Possibly the biggest science story of the year—or the most embarrassing slip up—was the claim to have found evidence of a gravitational wave from the birth of the universe. Meanwhile, the search for gravitational waves from more local events, such as neutron stars in tight orbits, continues.
But what are gravitational waves? The first thing is to distinguish them from gravity waves, which are altogether different. Gravity waves include such familiar concepts as water waves on the ocean. They occur when something disturbs a fluid and gravity draws it back, creating an oscillation around the mean level.
Gravitational waves, on the other hand, are altogether more exotic. Their existence relies on the concept of spacetime, as described by Einstein in his general theory of relativity. To us it looks like the world is three-dimensional, while time seems to be something utterly different. However, Einstein envisaged these as a single topological space.
Under what might be considered everyday conditions, spacetime is unnecessary and overly complicated to wrestle with. However, under conditions of extreme gravity or acceleration, time is altered in ways that mean it cannot be kept discrete from space. Sufficient acceleration changes the way time is observed. We can measure this in a minor way through tiny deviations in atomic clocks located on the ground (in Earth’s gravity) compared with those on satellites.
One of the predictions of General Relativity is that accelerating objects will produce gravitational waves unless their motion has certain forms of symmetry. In theory, any object—no matter how small—that accelerates in the appropriate way can produce a gravitational wave. These waves are commonly compared to ripples in the spacetime continuum. They spread outwards from the object that emits them at the speed of light, carrying away energy in the process.
In practice, however, the waves most objects emit are calculated to be so incredibly tiny that even the most sensitive equipment we could currently devise would not come close to detecting them.
However, the heavier an object is, and the faster it is traveling, the larger the gravitational wave.
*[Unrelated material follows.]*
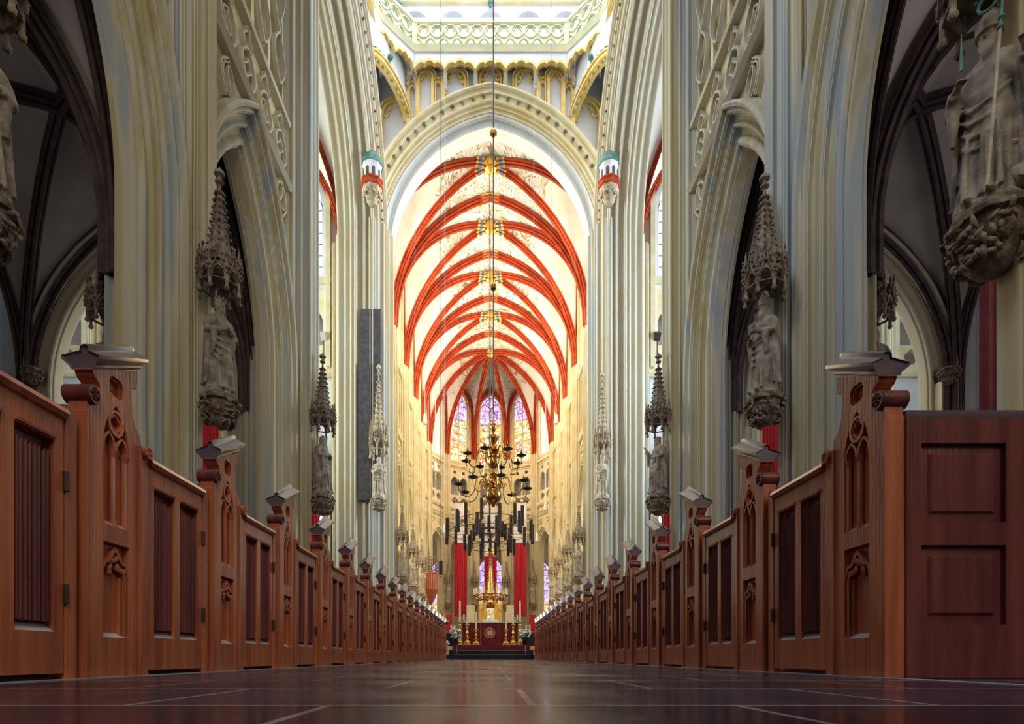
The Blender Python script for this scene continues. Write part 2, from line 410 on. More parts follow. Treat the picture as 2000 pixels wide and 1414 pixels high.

Some astronomical events should produce waves powerful enough to be detected. One possibility is a supernova explosion that is not perfectly symmetric. However, the shortage of supernovae in our galaxy over recent centuries makes these a challenging target. Consequently, the search for gravitational waves has focused on two possibilities.
On the one hand, there is the wave from the acceleration that is thought to have followed the Big Bang by trillionths of a second. On the other, there are pulsars and neutron stars in exceptionally close orbits—either with each other or with another very heavy object. While the scientific world waits on further evidence as to whether the supposed gravitational wave from the early universe was an error or not, we have strong indirect evidence from pulsars.
The energy carried away in gravitational waves has to come from somewhere, and the effect is to cause orbits to decay, with the objects getting steadily closer together. To see just how small the effect can be, it is believed the Earth’s distance from the sun is shrinking by 3.5x10-13m per year as a result of energy lost in gravitational waves. This means that over the lifespan of the planet we have moved 1.6mm closer to the sun, a distance utterly swamped by other influences.
The Hulse-Taylor binary, on the other hand, is a pulsar and ordinary star orbiting with a radius not much larger than that of the sun. Thirty years of observations have seen the orbits decay exactly as general relativity predicts if gravitational waves are carrying energy away—a finding that won a Nobel Prize.
In an effort to detect gravitational waves directly rather than infer their existence from orbital decay, scientists are establishing a set of interferometers with lasers that detect when the length of one arm varies even minutely relative to the other. A gravitational wave would stretch one arm and shrink the other, potentially bringing the lasers out of alignment. However, even the 2-4 kilometre-long arms of the world's most sensitive detectors have yet to produce an unambiguous result.
A schmatic of laser interfermoters, with an incoming beam split to travel down two arms at right angles before recombining, detecting relative changes in the length of each arm half a wavelength long.
A new generation of detectors will be even more sensitive, and it is hoped that these will pick up gravitational waves, not only to confirm General Relativity, but to provide us with a new set of tools to explore the events that produced the waves. At first we might not be able to detect much more than the existence of a wave, but it is hoped that with time we would be able to measure the frequency and changing amplitude of the waves to study them as we now do with light.
Earthquakes are a problem for these gravitational wave detectors, since they can produce similar distortions in the lengths of the arms. Some signals have been detected that could have been gravitational waves or something more local, which is why an international network of detectors is required. However, it is also possible that the passage of gravitational waves through the Earth could trigger earthquakes, turning the entire planet into a detection device.
Earlier this year, a study was published attempting to find evidence of a pattern in quakes that would indicate the influence of gravitational waves. Nothing was found, but the research team hope that lunar seismometers placed by the Apollo astronauts might prove more revealing. The low level of intrinsic activity on the Moon should make externally produced tremors stand out, allowing us to find unambiguous evidence where so many other techniques have failed.